The Vice-Chancellor of Wigwe University, Professor Marwan Al-Akaidi, has emphasized the importance of making quality assurance and excellence a matter of habit and discipline, rather than a mere item on the institution’s checklist.
Professor Al-Akaidi made the call during the university’s weekly seminar held yesterday, where he delivered a paper titled “Wigwe University Quality Assurance: Benchmarking with the UK Quality Assurance Agency” to a cross-section of university staff.
He stressed that quality assurance at Wigwe University must never be reduced to a box-ticking exercise, as doing so would diminish its power and purpose. The Vice-Chancellor underscored the institution’s commitment to global best practices through benchmarking with the United Kingdom Quality Assurance Agency (QAA). He emphasized that quality assurance is central to building trust in the university’s degrees, boosting the confidence of parents and partners, and ensuring international credibility.
Professor Al-Akaidi noted that robust quality systems are vital for long-term sustainability, continuous improvement, and the realization of Wigwe University’s vision of igniting Africa’s potential by nurturing thoughtful, fearless leaders who can compete globally.
He outlined vital elements for maintaining quality assurance, including secure academic standards, well-designed programmes, fair assessment, strong student support, staff development, academic integrity, and effective governance involving the council, senate, management, staff, and students.
The Vice-Chancellor highlighted the strategic nexus between the QAA and Nigeria’s National Universities Commission (NUC), noting a shift from minimum compliance to continuous improvement. He concluded with a call for shared ownership of quality across all roles, reinforcing the university’s drive to build a strong, evidence-based quality culture.

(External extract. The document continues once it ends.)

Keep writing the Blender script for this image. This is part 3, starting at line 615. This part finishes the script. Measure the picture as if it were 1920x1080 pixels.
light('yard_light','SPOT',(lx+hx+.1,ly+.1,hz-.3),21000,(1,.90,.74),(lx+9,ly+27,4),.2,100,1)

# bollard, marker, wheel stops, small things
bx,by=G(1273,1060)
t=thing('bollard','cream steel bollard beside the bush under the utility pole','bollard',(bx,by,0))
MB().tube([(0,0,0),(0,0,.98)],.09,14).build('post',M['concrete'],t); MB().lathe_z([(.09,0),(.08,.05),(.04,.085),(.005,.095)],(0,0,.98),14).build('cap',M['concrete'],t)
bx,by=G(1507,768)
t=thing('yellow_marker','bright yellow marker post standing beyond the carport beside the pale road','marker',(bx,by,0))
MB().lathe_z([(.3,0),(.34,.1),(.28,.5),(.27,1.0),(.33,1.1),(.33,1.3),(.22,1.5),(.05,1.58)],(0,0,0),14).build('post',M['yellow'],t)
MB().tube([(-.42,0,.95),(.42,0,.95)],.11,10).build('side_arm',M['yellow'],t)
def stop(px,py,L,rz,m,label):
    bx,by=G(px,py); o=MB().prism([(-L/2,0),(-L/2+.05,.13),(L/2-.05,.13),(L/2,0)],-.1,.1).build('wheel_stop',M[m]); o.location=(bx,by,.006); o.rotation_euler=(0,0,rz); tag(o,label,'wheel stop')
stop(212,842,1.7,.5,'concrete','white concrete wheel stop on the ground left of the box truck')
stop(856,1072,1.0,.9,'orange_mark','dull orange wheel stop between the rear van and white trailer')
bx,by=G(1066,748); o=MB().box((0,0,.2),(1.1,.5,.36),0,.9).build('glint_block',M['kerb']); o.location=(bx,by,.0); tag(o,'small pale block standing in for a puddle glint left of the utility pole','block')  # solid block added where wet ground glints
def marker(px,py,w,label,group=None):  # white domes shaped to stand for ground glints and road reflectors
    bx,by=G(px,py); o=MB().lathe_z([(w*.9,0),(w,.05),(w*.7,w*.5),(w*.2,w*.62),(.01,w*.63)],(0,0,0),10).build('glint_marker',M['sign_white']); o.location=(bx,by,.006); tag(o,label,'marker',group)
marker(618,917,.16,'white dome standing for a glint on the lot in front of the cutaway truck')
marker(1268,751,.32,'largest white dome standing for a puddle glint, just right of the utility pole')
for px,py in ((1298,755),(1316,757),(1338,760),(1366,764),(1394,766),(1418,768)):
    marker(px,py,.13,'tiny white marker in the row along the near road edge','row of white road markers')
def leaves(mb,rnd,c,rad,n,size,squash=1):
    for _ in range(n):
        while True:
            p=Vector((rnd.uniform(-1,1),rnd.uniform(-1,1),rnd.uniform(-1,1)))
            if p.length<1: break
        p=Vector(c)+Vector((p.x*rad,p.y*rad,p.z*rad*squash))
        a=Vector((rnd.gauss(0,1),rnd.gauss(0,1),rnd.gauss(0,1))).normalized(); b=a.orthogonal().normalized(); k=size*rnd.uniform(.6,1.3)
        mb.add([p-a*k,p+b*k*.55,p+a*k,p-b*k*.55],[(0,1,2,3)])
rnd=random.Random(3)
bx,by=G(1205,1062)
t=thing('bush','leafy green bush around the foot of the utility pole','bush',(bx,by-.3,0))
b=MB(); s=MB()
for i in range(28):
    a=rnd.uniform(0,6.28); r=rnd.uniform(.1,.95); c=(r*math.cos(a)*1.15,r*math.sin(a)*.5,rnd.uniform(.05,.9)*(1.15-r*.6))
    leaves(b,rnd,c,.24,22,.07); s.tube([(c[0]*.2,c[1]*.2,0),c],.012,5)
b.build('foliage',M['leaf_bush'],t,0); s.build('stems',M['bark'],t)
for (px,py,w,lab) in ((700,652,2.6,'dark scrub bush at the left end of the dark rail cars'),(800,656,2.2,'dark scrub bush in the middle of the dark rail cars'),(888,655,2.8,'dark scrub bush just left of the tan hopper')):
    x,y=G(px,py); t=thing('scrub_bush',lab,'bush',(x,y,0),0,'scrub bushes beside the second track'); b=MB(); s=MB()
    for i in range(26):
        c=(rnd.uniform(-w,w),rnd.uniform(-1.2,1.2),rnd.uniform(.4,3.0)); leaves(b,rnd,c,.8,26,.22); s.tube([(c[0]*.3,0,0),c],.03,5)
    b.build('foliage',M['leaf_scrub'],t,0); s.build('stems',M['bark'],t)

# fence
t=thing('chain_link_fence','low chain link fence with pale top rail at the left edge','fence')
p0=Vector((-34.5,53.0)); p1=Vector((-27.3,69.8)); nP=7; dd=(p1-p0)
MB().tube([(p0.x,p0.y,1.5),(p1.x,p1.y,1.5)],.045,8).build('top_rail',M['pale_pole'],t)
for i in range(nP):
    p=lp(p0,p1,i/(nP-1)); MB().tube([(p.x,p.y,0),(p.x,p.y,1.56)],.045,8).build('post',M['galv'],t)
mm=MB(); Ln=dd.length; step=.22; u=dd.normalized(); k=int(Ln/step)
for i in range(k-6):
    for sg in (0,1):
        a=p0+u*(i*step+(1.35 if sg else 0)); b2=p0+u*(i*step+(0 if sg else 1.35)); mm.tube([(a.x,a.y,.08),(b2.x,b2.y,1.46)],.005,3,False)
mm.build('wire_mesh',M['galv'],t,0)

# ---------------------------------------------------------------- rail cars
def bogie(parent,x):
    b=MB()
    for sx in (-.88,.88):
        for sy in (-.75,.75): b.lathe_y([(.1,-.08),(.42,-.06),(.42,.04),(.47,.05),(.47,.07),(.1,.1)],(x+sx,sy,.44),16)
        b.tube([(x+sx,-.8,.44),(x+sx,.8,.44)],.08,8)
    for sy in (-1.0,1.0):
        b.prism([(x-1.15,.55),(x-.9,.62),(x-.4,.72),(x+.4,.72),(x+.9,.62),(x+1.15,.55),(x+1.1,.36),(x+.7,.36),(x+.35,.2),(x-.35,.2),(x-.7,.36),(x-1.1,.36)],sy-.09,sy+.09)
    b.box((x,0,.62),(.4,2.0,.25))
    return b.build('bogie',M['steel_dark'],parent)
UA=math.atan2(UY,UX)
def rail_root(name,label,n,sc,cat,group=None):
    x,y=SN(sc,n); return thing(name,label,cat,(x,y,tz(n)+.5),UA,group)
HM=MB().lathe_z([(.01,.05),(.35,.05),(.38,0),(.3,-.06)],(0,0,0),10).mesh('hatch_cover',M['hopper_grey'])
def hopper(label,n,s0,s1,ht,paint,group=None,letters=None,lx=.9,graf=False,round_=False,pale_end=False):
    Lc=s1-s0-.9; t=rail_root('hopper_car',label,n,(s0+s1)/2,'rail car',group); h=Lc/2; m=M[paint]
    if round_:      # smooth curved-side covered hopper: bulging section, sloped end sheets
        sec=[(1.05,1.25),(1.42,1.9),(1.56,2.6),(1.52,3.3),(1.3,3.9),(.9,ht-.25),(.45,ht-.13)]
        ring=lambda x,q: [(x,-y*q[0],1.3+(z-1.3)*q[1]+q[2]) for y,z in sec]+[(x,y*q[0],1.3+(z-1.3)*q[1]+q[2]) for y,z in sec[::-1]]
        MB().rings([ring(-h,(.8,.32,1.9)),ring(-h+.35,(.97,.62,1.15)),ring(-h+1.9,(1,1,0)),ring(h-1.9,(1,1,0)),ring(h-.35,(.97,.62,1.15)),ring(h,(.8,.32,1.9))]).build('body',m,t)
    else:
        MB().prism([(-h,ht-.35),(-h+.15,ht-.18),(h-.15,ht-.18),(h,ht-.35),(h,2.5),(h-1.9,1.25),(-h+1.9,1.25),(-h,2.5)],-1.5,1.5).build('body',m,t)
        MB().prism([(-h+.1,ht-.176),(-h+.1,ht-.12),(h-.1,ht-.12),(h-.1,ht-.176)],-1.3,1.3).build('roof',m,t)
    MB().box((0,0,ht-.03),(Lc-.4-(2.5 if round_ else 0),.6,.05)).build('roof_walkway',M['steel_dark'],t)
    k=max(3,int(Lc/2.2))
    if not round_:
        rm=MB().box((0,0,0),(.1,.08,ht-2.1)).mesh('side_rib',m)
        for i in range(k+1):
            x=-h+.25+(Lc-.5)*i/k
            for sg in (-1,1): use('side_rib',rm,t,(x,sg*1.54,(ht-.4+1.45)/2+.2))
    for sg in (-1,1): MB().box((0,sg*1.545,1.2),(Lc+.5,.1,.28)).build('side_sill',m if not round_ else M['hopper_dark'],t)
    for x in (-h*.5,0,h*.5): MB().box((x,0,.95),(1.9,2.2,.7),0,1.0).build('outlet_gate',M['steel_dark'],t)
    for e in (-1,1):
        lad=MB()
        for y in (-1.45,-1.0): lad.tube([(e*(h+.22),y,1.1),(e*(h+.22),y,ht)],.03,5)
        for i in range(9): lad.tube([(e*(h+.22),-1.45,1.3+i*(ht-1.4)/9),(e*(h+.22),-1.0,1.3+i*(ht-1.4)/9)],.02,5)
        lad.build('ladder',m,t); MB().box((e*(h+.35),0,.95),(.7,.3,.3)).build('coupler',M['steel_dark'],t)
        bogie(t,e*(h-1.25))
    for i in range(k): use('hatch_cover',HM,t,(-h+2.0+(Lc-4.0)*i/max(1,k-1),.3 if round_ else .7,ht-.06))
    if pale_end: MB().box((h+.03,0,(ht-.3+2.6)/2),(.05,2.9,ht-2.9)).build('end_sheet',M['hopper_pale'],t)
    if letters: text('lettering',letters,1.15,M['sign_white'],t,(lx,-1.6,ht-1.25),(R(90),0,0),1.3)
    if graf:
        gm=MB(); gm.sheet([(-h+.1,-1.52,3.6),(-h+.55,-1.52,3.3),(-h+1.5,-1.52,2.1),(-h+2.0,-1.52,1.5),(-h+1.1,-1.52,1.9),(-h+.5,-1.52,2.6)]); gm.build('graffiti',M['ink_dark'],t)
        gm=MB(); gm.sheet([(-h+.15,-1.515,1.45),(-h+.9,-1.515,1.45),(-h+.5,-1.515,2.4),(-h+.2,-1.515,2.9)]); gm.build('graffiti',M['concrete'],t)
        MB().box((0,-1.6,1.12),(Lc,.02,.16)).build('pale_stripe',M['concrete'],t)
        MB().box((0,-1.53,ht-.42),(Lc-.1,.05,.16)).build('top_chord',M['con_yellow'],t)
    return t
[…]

“There is no academic excellence without professional excellence. Admissions accuracy, effective timetabling, IT systems, student records, wellbeing support, libraries, laboratories, and careers services are not just support functions—they are core to our quality assurance endeavours,” he stated.
Professor Al-Akaidi challenged the university’s staff to reflect on their individual roles in driving quality in the institution’s academic space, and to consider how their actions or inactions enhance or weaken the overall goal of realizing the founding vision of the university, not just in Nigeria, but across the African continent and beyond.